▶ [Brief]:
Reproduce the listing word for word. Skip any image.

★ ★ ★ ★ ★

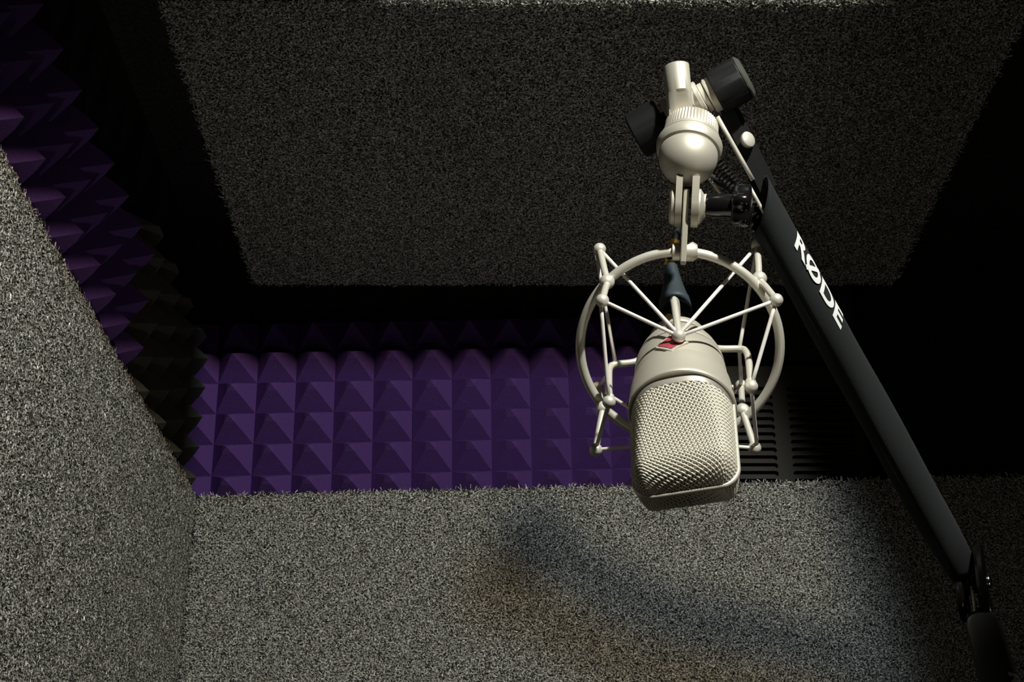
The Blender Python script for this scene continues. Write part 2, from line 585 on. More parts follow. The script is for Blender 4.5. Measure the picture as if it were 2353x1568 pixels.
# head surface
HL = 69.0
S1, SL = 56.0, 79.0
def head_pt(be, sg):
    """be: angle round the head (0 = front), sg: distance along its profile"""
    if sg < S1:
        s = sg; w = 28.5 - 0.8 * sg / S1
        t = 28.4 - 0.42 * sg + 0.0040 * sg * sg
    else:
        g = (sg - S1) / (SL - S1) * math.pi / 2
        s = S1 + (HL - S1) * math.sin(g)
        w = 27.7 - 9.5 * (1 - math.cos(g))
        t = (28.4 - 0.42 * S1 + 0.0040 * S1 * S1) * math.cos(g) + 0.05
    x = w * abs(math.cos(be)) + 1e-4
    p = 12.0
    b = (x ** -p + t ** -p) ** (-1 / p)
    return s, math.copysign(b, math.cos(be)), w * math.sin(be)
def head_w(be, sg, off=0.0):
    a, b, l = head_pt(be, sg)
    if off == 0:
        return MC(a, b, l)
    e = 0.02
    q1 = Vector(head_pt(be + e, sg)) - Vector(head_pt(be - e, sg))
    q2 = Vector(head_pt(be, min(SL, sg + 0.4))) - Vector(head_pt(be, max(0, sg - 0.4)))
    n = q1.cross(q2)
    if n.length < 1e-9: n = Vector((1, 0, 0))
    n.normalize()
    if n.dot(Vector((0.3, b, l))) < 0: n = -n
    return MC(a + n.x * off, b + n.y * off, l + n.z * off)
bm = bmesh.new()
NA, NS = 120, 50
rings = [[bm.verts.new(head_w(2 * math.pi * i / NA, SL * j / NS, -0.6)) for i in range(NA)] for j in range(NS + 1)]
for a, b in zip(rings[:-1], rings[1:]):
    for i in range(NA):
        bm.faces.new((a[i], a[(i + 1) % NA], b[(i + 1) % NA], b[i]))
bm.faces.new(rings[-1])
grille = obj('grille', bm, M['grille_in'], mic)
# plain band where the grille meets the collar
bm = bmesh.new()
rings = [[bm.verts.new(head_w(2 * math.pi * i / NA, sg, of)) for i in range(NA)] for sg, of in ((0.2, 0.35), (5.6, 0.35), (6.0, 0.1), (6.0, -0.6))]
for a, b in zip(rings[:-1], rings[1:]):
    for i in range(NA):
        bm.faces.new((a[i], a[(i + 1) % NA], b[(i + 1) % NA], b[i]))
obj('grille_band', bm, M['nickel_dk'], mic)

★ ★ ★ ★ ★

▶ [Written solution]:
The Blender Python script for this scene continues. Write part 2, from line 585 on. More parts follow. The script is for Blender 4.5. Measure the picture as if it were 2353x1568 pixels.
# head surface
HL = 69.0
S1, SL = 56.0, 79.0
def head_pt(be, sg):
    """be: angle round the head (0 = front), sg: distance along its profile"""
    if sg < S1:
        s = sg; w = 28.5 - 0.8 * sg / S1
        t = 28.4 - 0.42 * sg + 0.0040 * sg * sg
    else:
        g = (sg - S1) / (SL - S1) * math.pi / 2
        s = S1 + (HL - S1) * math.sin(g)
        w = 27.7 - 9.5 * (1 - math.cos(g))
        t = (28.4 - 0.42 * S1 + 0.0040 * S1 * S1) * math.cos(g) + 0.05
    x = w * abs(math.cos(be)) + 1e-4
    p = 12.0
    b = (x ** -p + t ** -p) ** (-1 / p)
    return s, math.copysign(b, math.cos(be)), w * math.sin(be)
def head_w(be, sg, off=0.0):
    a, b, l = head_pt(be, sg)
    if off == 0:
        return MC(a, b, l)
    e = 0.02
    q1 = Vector(head_pt(be + e, sg)) - Vector(head_pt(be - e, sg))
    q2 = Vector(head_pt(be, min(SL, sg + 0.4))) - Vector(head_pt(be, max(0, sg - 0.4)))
    n = q1.cross(q2)
    if n.length < 1e-9: n = Vector((1, 0, 0))
    n.normalize()
    if n.dot(Vector((0.3, b, l))) < 0: n = -n
    return MC(a + n.x * off, b + n.y * off, l + n.z * off)
bm = bmesh.new()
NA, NS = 120, 50
rings = [[bm.verts.new(head_w(2 * math.pi * i / NA, SL * j / NS, -0.6)) for i in range(NA)] for j in range(NS + 1)]
for a, b in zip(rings[:-1], rings[1:]):
    for i in range(NA):
        bm.faces.new((a[i], a[(i + 1) % NA], b[(i + 1) % NA], b[i]))
bm.faces.new(rings[-1])
grille = obj('grille', bm, M['grille_in'], mic)
# plain band where the grille meets the collar
bm = bmesh.new()
rings = [[bm.verts.new(head_w(2 * math.pi * i / NA, sg, of)) for i in range(NA)] for sg, of in ((0.2, 0.35), (5.6, 0.35), (6.0, 0.1), (6.0, -0.6))]
for a, b in zip(rings[:-1], rings[1:]):
    for i in range(NA):
        bm.faces.new((a[i], a[(i + 1) % NA], b[(i + 1) % NA], b[i]))
obj('grille_band', bm, M['nickel_dk'], mic)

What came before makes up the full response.